GOLDEN NOTEBOOK: Hard Day’s Night Online


February 27, 2009
 

Watching The Beatles in “A Hard Day’s Night” last night, thinking about George Martin, their genius producer who ultimately put multi-track recording to the test. The rest is history, but multi-track recording, in its way, ends up being closer to the book because all of those endless layers end up in service to a linear creation. The song starts, the song plays, the song ends. Nonetheless we have the notion of layering, of things not always seen or heard below the surface to create the overall work, is a powerful idea. And you can of course have multi-track music in the Supernovel.

 

Film and video editing has the same kind of layering of moving image, voice, sound effects, soundtrack, setting, set design, costumes all mixed together to achieve a whole the editor and/or director intended. (Think Walter Murch in “The Conversation.”) The art is in the selection and juxtaposition of the detail, but again the endgame is a linear work of art.

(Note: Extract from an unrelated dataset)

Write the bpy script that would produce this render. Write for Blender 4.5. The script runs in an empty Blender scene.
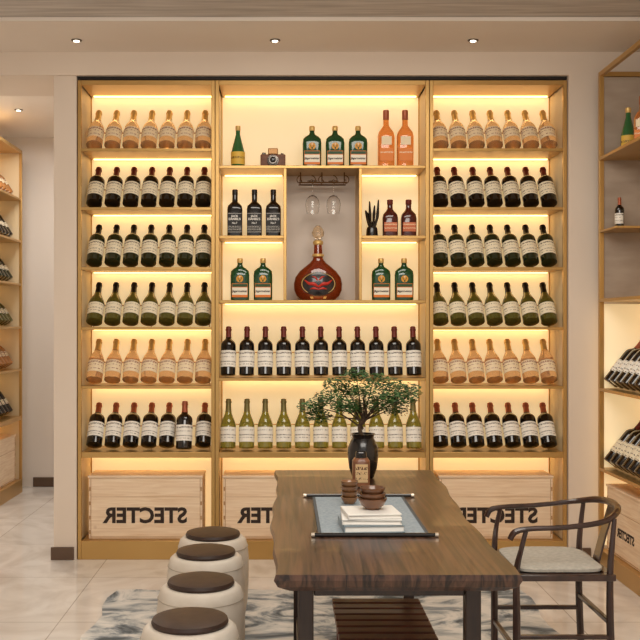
import bpy, bmesh, math, random
from mathutils import Vector, Matrix
random.seed(7)
S = bpy.context.scene
COL = S.collection
PI = math.pi
S.view_settings.view_transform = 'Standard'
S.view_settings.look = 'None'

# ------------------------------------------------------------------ materials
def lin(h):
    h = h.lstrip('#'); v = [int(h[i:i+2], 16)/255 for i in (0, 2, 4)]
    return tuple((c/12.92 if c <= .04045 else ((c+.055)/1.055)**2.4) for c in v) + (1,)
def M(name, c1, rough=.5, metal=0, c2=None, scale=6, stretch=(1,1,1), trans=0, coat=0, bump=0, emis=None, es=0, detail=4, dist=0, lo=.35, hi=.65, ior=1.45, alpha=1, knots=False):
    m = bpy.data.materials.new(name); m.use_nodes = True
    nt = m.node_tree; b = nt.nodes['Principled BSDF']
    b.inputs['Roughness'].default_value = rough; b.inputs['Metallic'].default_value = metal
    b.inputs['Transmission Weight'].default_value = trans; b.inputs['Coat Weight'].default_value = coat
    b.inputs['IOR'].default_value = ior; b.inputs['Alpha'].default_value = alpha
    a = lin(c1)
    if c2 is None:
        d = [min(1, x*1.06) for x in a[:3]] + [1]
    else: d = lin(c2)
    tc = nt.nodes.new('ShaderNodeTexCoord'); mp = nt.nodes.new('ShaderNodeMapping')
    mp.inputs['Scale'].default_value = stretch
    nz = nt.nodes.new('ShaderNodeTexNoise'); nz.inputs['Scale'].default_value = scale
    nz.inputs['Detail'].default_value = detail; nz.inputs['Distortion'].default_value = dist
    cr = nt.nodes.new('ShaderNodeValToRGB')
    cr.color_ramp.elements[0].position = lo; cr.color_ramp.elements[0].color = a
    cr.color_ramp.elements[1].position = hi; cr.color_ramp.elements[1].color = d
    nt.links.new(tc.outputs['Object'], mp.inputs['Vector']); nt.links.new(mp.outputs[0], nz.inputs['Vector'])
    nt.links.new(nz.outputs['Fac'], cr.inputs['Fac']); nt.links.new(cr.outputs[0], b.inputs['Base Color'])
    if knots:
        vo = nt.nodes.new('ShaderNodeTexVoronoi'); vo.inputs['Scale'].default_value = 5.5
        nt.links.new(tc.outputs['Object'], vo.inputs['Vector'])
        mr = nt.nodes.new('ShaderNodeMapRange'); mr.inputs['From Min'].default_value = .05; mr.inputs['From Max'].default_value = .11
        mr.inputs['To Min'].default_value = .55; mr.inputs['To Max'].default_value = 0
        nt.links.new(vo.outputs['Distance'], mr.inputs['Value'])
        mx = nt.nodes.new('ShaderNodeMix'); mx.data_type = 'RGBA'; mx.inputs[7].default_value = lin('B08054')
        nt.links.new(mr.outputs[0], mx.inputs[0]); nt.links.new(cr.outputs[0], mx.inputs[6]); nt.links.new(mx.outputs[2], b.inputs['Base Color'])
    if bump:
        bp = nt.nodes.new('ShaderNodeBump'); bp.inputs['Strength'].default_value = bump; bp.inputs['Distance'].default_value = .01
        nt.links.new(nz.outputs['Fac'], bp.inputs['Height']); nt.links.new(bp.outputs[0], b.inputs['Normal'])
    if emis:
        b.inputs['Emission Color'].default_value = lin(emis); b.inputs['Emission Strength'].default_value = es
    return m
def label_mat(name, paper, ink, bands, nscale=330, border=None):
    """paper label with rows of fine print; bands = (z centre, half height, density)"""
    m = bpy.data.materials.new(name); m.use_nodes = True
    nt = m.node_tree; b = nt.nodes['Principled BSDF']; b.inputs['Roughness'].default_value = .55
    tc = nt.nodes.new('ShaderNodeTexCoord'); sp = nt.nodes.new('ShaderNodeSeparateXYZ')
    nt.links.new(tc.outputs['Object'], sp.inputs[0])
    cm = nt.nodes.new('ShaderNodeCombineXYZ'); nt.links.new(sp.outputs['X'], cm.inputs['X'])
    zz = nt.nodes.new('ShaderNodeMath'); zz.operation = 'MULTIPLY'; zz.inputs[1].default_value = .6
    nt.links.new(sp.outputs['Z'], zz.inputs[0]); nt.links.new(zz.outputs[0], cm.inputs['Z'])
    nz = nt.nodes.new('ShaderNodeTexNoise'); nz.inputs['Scale'].default_value = nscale; nz.inputs['Detail'].default_value = 1
    nt.links.new(cm.outputs[0], nz.inputs['Vector'])
    total = None
    for (z, h, dens) in bands:
        c = nt.nodes.new('ShaderNodeMath'); c.operation = 'COMPARE'; c.inputs[1].default_value = z; c.inputs[2].default_value = h
        nt.links.new(sp.outputs['Z'], c.inputs[0])
        g = nt.nodes.new('ShaderNodeMath'); g.operation = 'GREATER_THAN'; g.inputs[1].default_value = 1-dens
        nt.links.new(nz.outputs['Fac'], g.inputs[0])
        x = nt.nodes.new('ShaderNodeMath'); x.operation = 'MULTIPLY'
        nt.links.new(c.outputs[0], x.inputs[0]); nt.links.new(g.outputs[0], x.inputs[1])
        if total is None: total = x
        else:
            a = nt.nodes.new('ShaderNodeMath'); a.operation = 'MAXIMUM'
            nt.links.new(total.outputs[0], a.inputs[0]); nt.links.new(x.outputs[0], a.inputs[1]); total = a
    mx = nt.nodes.new('ShaderNodeMix'); mx.data_type = 'RGBA'
    mx.inputs[6].default_value = lin(paper); mx.inputs[7].default_value = lin(ink)
    nt.links.new(total.outputs[0], mx.inputs[0]); nt.links.new(mx.outputs[2], b.inputs['Base Color'])
    return m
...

So one comes, doesn’t one, to the notion of layering but not linear. If story, story, story is still the key then the story must be told in some way, shape, or waveform. The story—distinct from the telling of the story—has to exist in some way in linear form. It might be told inside out or bassackwards, but the story per se at some level has a beginning, a middle, and an end. In my BOOK OF O’KELLS, for example, there is a simple chronology, a family history over 100 years and three (maybe four) generations, starting with grandfather Jake O’Kell and ending with Rebecca O’Kell’s children. Simple really—and really no different than any other story.

 

To this I have added the multiple complications of multiple forms and (ultimately) multiple media.

 

Multiple forms first: this part’s not too complicated. If you told the story in novelistic terms—the same long family history told as a traditional novel—it would exist quite nicely as your typical novel that started in the beginning and ends in the present, more or less. There’s nothing complicated about that. But I’ve written THE BOOK OF O’KELLS in multiple forms: novel, novella, diary, mystery, play, screenplay, oral history. That complicates things for sure, but all of these forms exist on paper as print and print conventions apply. With all this work in hand, I could tell it in linear fashion or jump around both chronologically and from form to form, just like you could a novel. In fact, you could do all of the above: present the chronological work in order, present the individual works as standalone, or put together a jambalaya that mixes everything up (an intriguing possibility.)

 

You could also, and this is key, present all of these possibilities to the reader and let the reader decide on the critical path. In a non-linear work using multiple forms online, this is where you end up: a reader with a flashlight who keeps looking for the passageway.

 

So that’s multiple forms. What about multiple media?

 

Heck if I know because I haven’t done it yet. The best I can do is deconstruct.

 

Voice. As a radio talk show host for five years I have done more than my share of talking and I have learned to use my voice. So on the most basic level I can do books on tape by recording the story as written. Nothing very exciting about that but it provides a way into the work, especially for people who don’t like to read.

 

Sound. Sound effects and music have a place—particularly music, if you consider how a soundtrack can bring the disparate elements of a story together into coherent themes. I’m not a musician and never will be so this will require help.

 

Photography. Every picture tells a story. Photographs either taken by me or taken from the family archives can be unpacked as part of the larger Supernovel. I’m not a photographer but I’m willing to learn. Worst case I can glom on to the family scrapbook and bring it into the story.

 

Graphical Elements. Maps, charts, scribbles, and anything graphical in digital form that conveys information has a role in the Supernovel. As with photographs, there’s no reason why these can’t be created or merely appropriated.

 

Video. The Holy Grail. I just realized something that might be important: video’s the problem! Voice, sound, music, photography, graphical elements are all manageable, doable, but video is the thousand-pound gorilla in this conversation. The good news is video is now cheap enough to be within almost anybody’s reach. The bad news is video is immensely complicated. I bought a Sony Handycam some months back and it’s sitting next to me on this couch all but unused. If I were a videographer or a director I might think differently, but though I’ve written many many screenplays this is a medium that’s still foreign to me. One way to approach it might be to bite off what I can chew: small pieces of video. One way might be to videotape my “performance” of the pieces I’ve already written as I’m recording them. (At least it’s a way to get started.) As I list the disparate elements of the Supernovel I now know video is daunting because it requires new skills and probably endless collaboration. I think the thing to do with video is to focus on what I can do myself as I build my skill set. I can let the gorilla in the room without letting him/her sit on my head.

 

This is good news: this is great news, really, because absent video I am not daunted at all by the other pieces of the puzzle. This solves nothing, of course, but at least it allows me to embrace the possible and keep the impossible at arm’s length.